#### Problem details:
Within the data that follows, how many lines carry the string "part"? Give the number alone.

#### Input material:
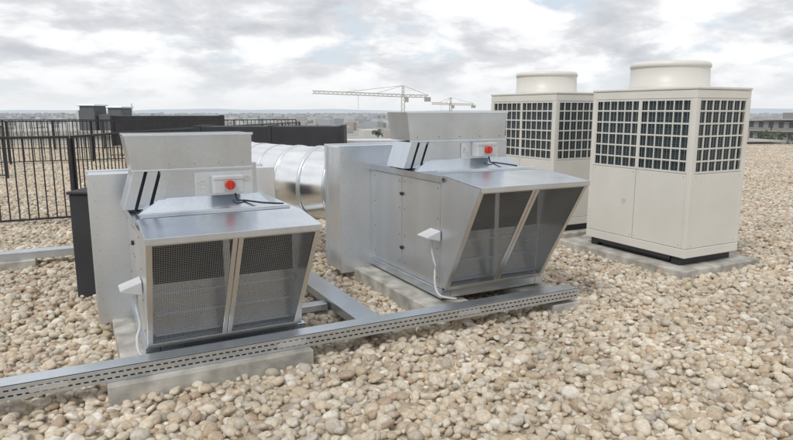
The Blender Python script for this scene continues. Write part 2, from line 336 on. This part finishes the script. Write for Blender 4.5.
# ------------------------------------------------------------------ cable trays
def ptray(name,s0,s1,r0,w,z0,h):
    e,o=group(name,s0,r0)
    mb=MB(); t=.003; 
    def flange(rr):
        rows=[z0,z0+h*.24,z0+h*.36,z0+h*.64,z0+h*.76,z0+h]
        mb.box(s0,s1,rr,rr+t,rows[0],rows[1]); mb.box(s0,s1,rr,rr+t,rows[2],rows[3]); mb.box(s0,s1,rr,rr+t,rows[4],rows[5])
        x=s0
        while x<s1:
            mb.box(x,min(x+.014,s1),rr+.0002,rr+t-.0002,rows[1],rows[2]); mb.box(min(x+.02,s1-.015),min(x+.034,s1),rr+.0002,rr+t-.0002,rows[3],rows[4]); x+=.038
    flange(r0); flange(r0+w)
    mb.box(s0,s1,r0+t,r0+w,z0,z0+t)
    mb.obj('perforated_channel',M_tray,e,0,False,o)
    MB().box(s0,s1,r0+.010,r0+w-.004,z0+h+.0005,z0+h+.004).obj('cover',M_tray,e,.001,False,o)
    MB().box(s0,s1,r0+.014,r0+.018,z0+t,z0+h).obj('slot_shade_strip',M_hole,e,0,False,o)  # dark strip behind the perforations, tray shade put into its colour
    j=MB()
    x=s0+1.1
    while x<s1: j.box(x-.09,x+.09,r0-.004,r0-.0005,z0+h*.3,z0+h*.7); x+=1.3
    j.obj('joint_plates',M_galvL,e,.001,False,o)
ptray('cable_tray',-2.6,3.42,3.50,.13,.112,.075)
def strip(name,mb,org,mat=M_tray):
    o=mb.obj(name,mat,None,.003,False,(org[0],org[1],0)); o.location=G(*org); o.rotation_euler=(0,0,ANG); return o
strip('cable_trunking',MB().box(1.66,1.82,3.635,7.0,.06,.13).box(1.65,1.83,3.64,7.0,.1305,.136),(1.66,3.635))
strip('cable_trunking',MB().box(-5.0,.6,7.02,7.16,.10,.17).box(-5.0,.6,7.01,7.17,.1705,.176),(-5,7.02))
strip('cable_trunking',MB().box(1.25,1.645,4.3,4.4,.05,.10),(1.25,4.3))
MB().box(-.20,.20,-.25,.5,0,.88).box(-.215,.215,-.265,.515,.8805,.905).obj('insulated_black_box',M_bbox,None,.01).location=(-2.46,5.25,0)

# ------------------------------------------------------------------ condensers
def cond(s,r):
    e,_=group('condenser_unit',s,r)
    X,Y=.78,1.27; z0=.17; z1=1.77; zg=.97; zgt=1.665
    P=lambda mb,n,mt,bv=0,sm=False: mb.obj(n,mt,e,bv,sm)
    P(MB().box(.02,X-.02,.06,.16,.085,z0).box(.02,X-.02,Y-.16,Y-.06,.085,z0).box(.0,.04,.161,Y-.161,.13,z0-.002),'feet',M_black,.004)
    P(MB().box(.05,X-.05,.2,Y-.2,.10,z0),'drain_pan',M_black)
    P(MB().box(.012,X-.012,.012,Y-.012,z0+.001,zg-.01),'dark_core',M_dark)
    P(MB().box(.035,X-.035,.035,Y-.035,zg-.009,z1-.03),'coil',M_coil)
    pn=MB(); g=.003
    pn.box(0,.02,.045+g,Y*.5-g,z0+.09,zg-.004).box(0,.02,Y*.5+g,Y-.045-g,z0+.09,zg-.004)
    pn.box(.045+g,X-.045-g,0,.02,z0+.09,zg-.004).box(.045+g,X-.045-g,Y-.02,Y,z0+.09,zg-.004).box(X-.02,X,.045+g,Y-.045-g,z0+.09,zg-.004)
    P(pn,'lower_panels',M_cream,.003)
    P(MB().box(-.004,X+.004,-.004,Y+.004,z0,z0+.086),'base_pan',M_cream,.006)
    pp=MB()
    for x in (0,X-.045):
        for y in (0,Y-.045): pp.box(x-.002,x+.047,y-.002,y+.047,z0+.088,zgt)
    P(pp,'corner_posts',M_cream,.006)
    P(MB().box(0,X,0,Y,zgt+.001,z1-.028),'top_band',M_cream,.003)
    P(MB().box(-.008,X+.008,-.008,Y+.008,z1-.026,z1),'top_cover',M_cream,.008)
    gr=MB(); fine=MB()
    def grid(axis,L,pos,nc,nr,thick,inn):
        a0,a1=.046,L-.046
        us=np.linspace(a0,a1,nc+1); zs=np.linspace(zg,zgt-.001,nr+1)
        def bx(mb,p0,p1,u0,u1,q0,q1):
            if axis=='x': mb.box(p0,p1,u0,u1,q0,q1)
            else: mb.box(u0,u1,p0,p1,q0,q1)
        for i,u in enumerate(us):
            w=thick if (i in (0,nc)) or (i==nc//2 and nc>8) else .0055
            bx(gr,pos,pos+.012,max(u-w,a0),min(u+w,a1),zg,zgt-.001)
            if i<nc:
                um=u+(us[1]-us[0])/2; bx(fine,pos+.003*inn+.004,pos+.003*inn+.007,um-.0012,um+.0012,zg,zgt-.002)
        for i,z in enumerate(zs):
            w=.020 if i in(0,nr) else .0075
            bx(gr,pos+.001,pos+.011,a0,a1,max(z-w,zg),min(z+w,zgt-.001))
    grid('x',Y,.002,12,6,.020,1); grid('y',X,.002,7,6,.020,1); grid('x',Y,X-.014,12,6,.020,-1); grid('y',X,Y-.014,7,6,.020,-1)
    P(gr,'coil_guard',M_cream2,.0015); P(fine,'guard_wires',M_frame)
    cx,cy=X/2,Y/2
    R=.385
    P(MB().revolve(cx,cy,[(R+.0,z1+.001),(R+.0,z1+.03),(R-.008,z1+.034),(R-.012,z1+.19),(R-.012,z1+.20),(R-.002,z1+.205),(R-.004,z1+.235),(R-.015,z1+.252),(R-.035,z1+.26),(R-.055,z1+.255),(R-.065,z1+.23),(R-.065,z1+.02)]),'fan_shroud',M_cream,0,True)
    gd=MB(); zg2=z1+.246
    for q in np.linspace(.06,R-.08,10): gd.revolve(cx,cy,[(q-.002,zg2),(q+.002,zg2),(q+.002,zg2+.004),(q-.002,zg2+.004),(q-.002,zg2)],36)
    for k in range(8):
        t=k*math.pi/4; gd.beam((cx,cy,zg2),(cx+(R-.065)*math.cos(t),cy+(R-.065)*math.sin(t),zg2),.005)
    P(gd,'fan_guard',M_cream2)
    fb=MB()
    for k in range(4):
        t=k*math.pi/2; c,sn=math.cos(t),math.sin(t); c2,s2=math.cos(t+.8),math.sin(t+.8)
        fb.hexa([Vector((cx+.05*c,cy+.05*sn,z1+.06)),Vector((cx+.3*c,cy+.3*sn,z1+.04)),Vector((cx+.3*c2,cy+.3*s2,z1+.12)),Vector((cx+.05*c2,cy+.05*s2,z1+.1))],
                [Vector((cx+.05*c,cy+.05*sn,z1+.065)),Vector((cx+.3*c,cy+.3*sn,z1+.045)),Vector((cx+.3*c2,cy+.3*s2,z1+.125)),Vector((cx+.05*c2,cy+.05*s2,z1+.105))])
    P(fb,'fan_blades',M_black)
    sc=MB()
    for y in (.075,Y/2-.03,Y/2+.03,Y-.075):
        for z in (z0+.12,zg-.03): sc.box(-.003,-.0001,y-.004,y+.004,z-.004,z+.004)
    for x in (.075,X-.075):
        for z in (z0+.12,zg-.03): sc.box(x-.004,x+.004,-.003,-.0001,z-.004,z+.004)
    P(sc,'screws',M_frame)
    P(MB().box(-.002,-.0003,.75,.79,.60,.65),'rating_label',M_label)
cond(5.06,3.83); cond(5.06,5.69)

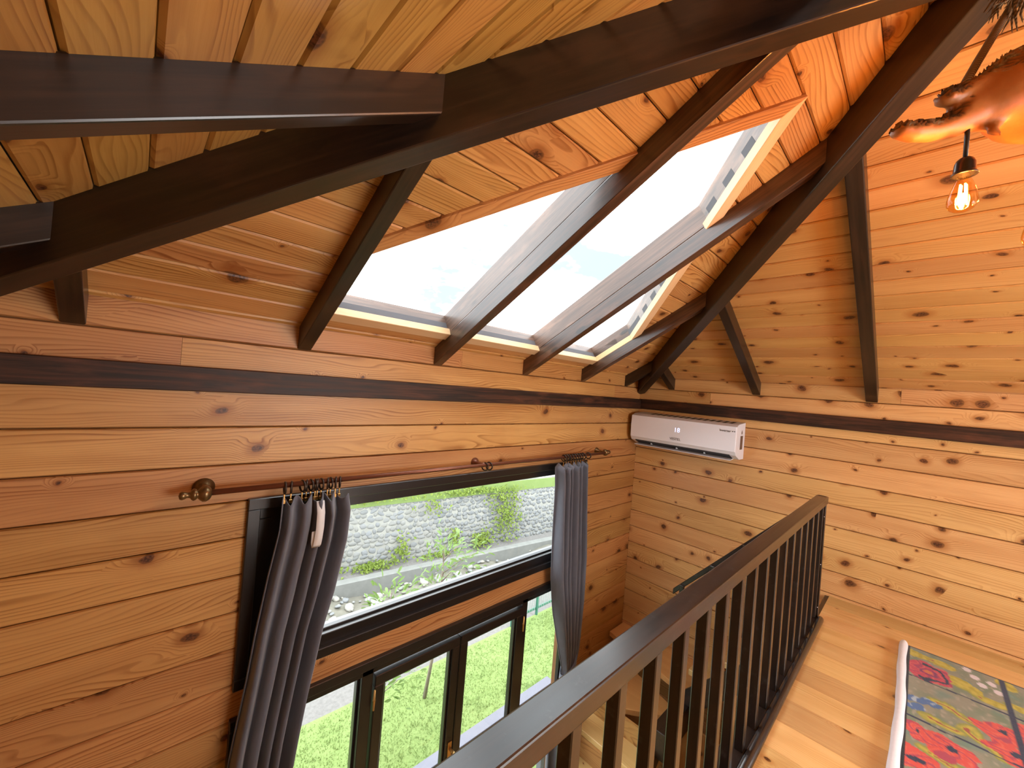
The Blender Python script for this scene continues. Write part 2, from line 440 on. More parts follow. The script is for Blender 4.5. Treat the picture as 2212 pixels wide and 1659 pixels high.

#### Task response:
2